Bookmark manager


There was a time, many years ago, when managing web browser bookmarks was incredibly important. This was before Google got good, and you could seldom find the site you'd previously found or remember how you got there. Instead, you'd fruitlessly hunt through your browser history trying to remember the train of thought that led you to the site you wanted to revisit. If you had the foresight to bookmark the site, the problem was solved until you bookmarked too many sites and failed to organize them, leading you back to the rapidly improving Google. But bookmarks haven't gone away, especially now with many of us experimenting with other search providers and trying to keep as much personal preference off the Internet as possible. Consequently, it can still be a good idea to control and manage your own bookmarking regime.
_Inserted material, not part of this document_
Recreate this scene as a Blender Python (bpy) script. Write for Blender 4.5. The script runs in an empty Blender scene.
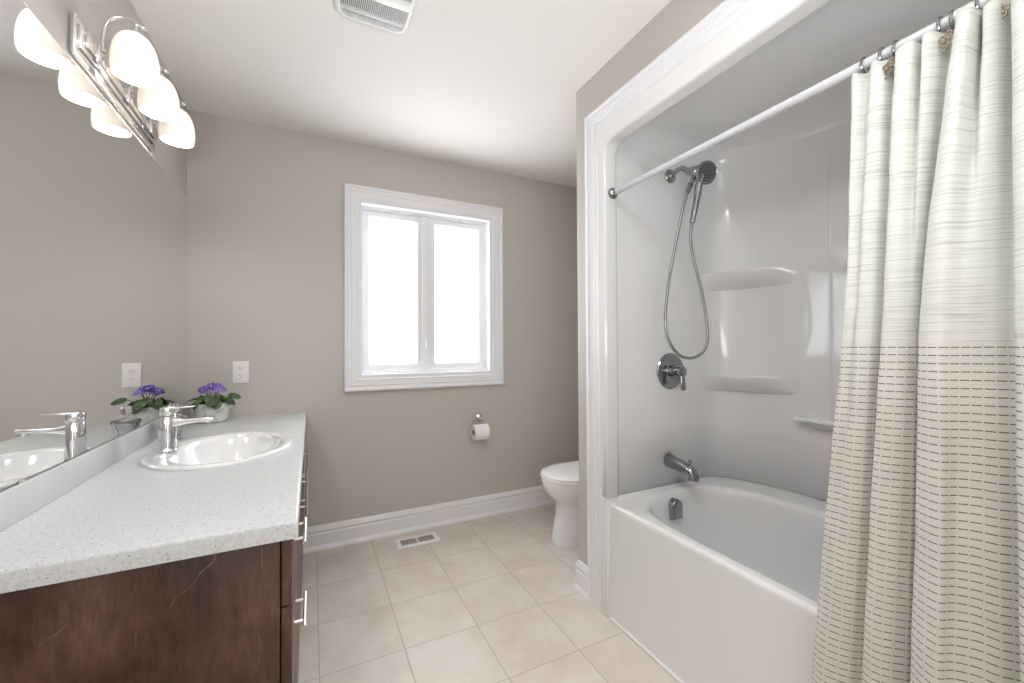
import bpy, bmesh, math, random
from mathutils import Vector, Matrix

C = bpy.context.scene.collection
S = bpy.context.scene
PI = math.pi

# ------------------------------------------------------------------ camera
EYE = 1.1835
F_PX = 408.9
yaw, pitch, roll = 0.456917, 0.012067, -0.005370
fwd = Vector((math.sin(yaw) * math.cos(pitch), math.cos(yaw) * math.cos(pitch), math.sin(pitch)))
rgt = Vector((math.cos(yaw), -math.sin(yaw), 0))
upv = rgt.cross(fwd)
rgt2 = rgt * math.cos(roll) + upv * math.sin(roll)
upv2 = -rgt * math.sin(roll) + upv * math.cos(roll)
cam_data = bpy.data.cameras.new('camera')
cam = bpy.data.objects.new('camera', cam_data)
C.objects.link(cam)
mw = Matrix.Identity(4)
for i in range(3):
    mw[i][0] = rgt2[i]; mw[i][1] = upv2[i]; mw[i][2] = -fwd[i]
mw[0][3], mw[1][3], mw[2][3] = 0, 0, EYE
cam.matrix_world = mw
cam_data.sensor_width = 36
cam_data.lens = F_PX / 1024 * 36
cam_data.clip_start = 0.02
S.camera = cam

# ------------------------------------------------------------------ world, lights, exposure
world = bpy.data.worlds.new('overcast_sky')
S.world = world
world.use_nodes = True
world.node_tree.nodes['Background'].inputs[0].default_value = (0.95, 0.97, 1.0, 1)
world.node_tree.nodes['Background'].inputs[1].default_value = 1.6

def area(name, loc, direction, sx, sy, power, color=(1, 1, 1), spread=PI):
    l = bpy.data.lights.new(name, 'AREA')
    l.shape = 'RECTANGLE'; l.size = sx; l.size_y = sy; l.energy = power; l.color = color
    l.spread = spread
    o = bpy.data.objects.new(name, l); C.objects.link(o)
    o.location = loc
    o.rotation_euler = Vector(direction).to_track_quat('-Z', 'Y').to_euler()
    return o

area('window_daylight', (0.70, 3.05, 1.60), (0, -1, -0.12), 1.3, 1.5, 38, (0.96, 0.98, 1.0))
area('added_ceiling_fill', (0.30, 0.50, 2.36), (0, 0.0, -1), 0.45, 0.45, 6.5, (0.945, 0.972, 1.0))  # added overhead fill, out of view, paired with an added lamp fixture
area('added_upward_fill', (-0.05, -0.55, 1.25), (-0.05, 0.35, 1), 1.1, 1.0, 17, (0.945, 0.972, 1.0))  # added fill behind the camera aimed upward, standing in for a flash
area('added_rear_fill', (0.15, -1.15, 1.35), (0.12, 1, 0.02), 0.5, 1.7, 3.0, (0.945, 0.972, 1.0))  # added fill in front of the solid back wall, no doorway there
BULB_POWER = 2.3

S.view_settings.view_transform = 'Standard'
S.view_settings.look = 'None'
S.view_settings.gamma = 1.0
S.view_settings.use_curve_mapping = False
S.view_settings.exposure = 0.70
S.cycles.use_denoising = True
S.cycles.max_bounces = 10
S.cycles.diffuse_bounces = 6
S.cycles.glossy_bounces = 6
S.cycles.transmission_bounces = 8
S.cycles.transparent_max_bounces = 12
S.cycles.caustics_reflective = False
S.cycles.caustics_refractive = False
S.cycles.sample_clamp_indirect = 6.0

# ------------------------------------------------------------------ room numbers (metres)
XL, YF, XR, ZC = -0.585, 2.673, 1.177, 2.44
YB, XN = -1.30, 2.00                       # wall behind the camera, wall of the toilet niche
YP = 1.66                                  # end of the wall that holds the tub
TY0, TY1 = -0.09, 1.43                     # tub opening along Y

# ------------------------------------------------------------------ materials
def srgb(r, g, b):
    f = lambda c: (c / 255) / 12.92 if c / 255 <= 0.04045 else ((c / 255 + 0.055) / 1.055) ** 2.4
    return (f(r), f(g), f(b), 1)

def new_mat(name, col=(0.8, 0.8, 0.8, 1), rough=0.5, metal=0.0, **kw):
    m = bpy.data.materials.new(name); m.use_nodes = True
    p = m.node_tree.nodes['Principled BSDF']
    p.inputs['Base Color'].default_value = col
    p.inputs['Roughness'].default_value = rough
    p.inputs['Metallic'].default_value = metal
    for k, v in kw.items():
        p.inputs[k.replace('_', ' ')].default_value = v
    return m, m.node_tree, p

def N(t, kind, **kw):
    n = t.nodes.new(kind)
    for k, v in kw.items(): setattr(n, k, v)
    return n

def bump(t, p, height_socket, strength, dist=0.002):
    b = N(t, 'ShaderNodeBump'); b.inputs['Strength'].default_value = strength
    b.inputs['Distance'].default_value = dist
    t.links.new(height_socket, b.inputs['Height']); t.links.new(b.outputs[0], p.inputs['Normal'])
    return b

def coords(t, scale=(1, 1, 1), loc=(0, 0, 0)):
    tc = N(t, 'ShaderNodeTexCoord'); mp = N(t, 'ShaderNodeMapping')
    mp.inputs['Scale'].default_value = scale; mp.inputs['Location'].default_value = loc
    t.links.new(tc.outputs['Object'], mp.inputs[0])
    return mp.outputs[0]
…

We recently looked at a brilliant tool and local bookmark server called buku, but Shaarli has a slightly different take on the same problem. Rather than relying on a system command to handle the bookmarks and a server to present them, Shaarli handles everything from a web server using PHP. Installation is straightforward if you already have a server running, and the documentation excellently guides you through creating a virtual host in your configuration. There are also instructions for using Docker. When the service is up and running, you simply create an account, log in, and start adding bookmarks. The great thing about Shaarli is that these bookmarks can (optionally) be public and appear listed on the landing page so that anyone with access to your server can see them. Thanks to the search and tagging, a daily feed and even RSS provision, Shaarli can become a hub of activity and a central part of using the Internet outside of the big search and bookmark providers. Locked behind a firewall, Shaarli could be a useful local sharing hub for your family and friends.

Project Website

While we wouldn't recommend running Shaarli on the Internet, it's a great way to save and share bookmarks on a home network.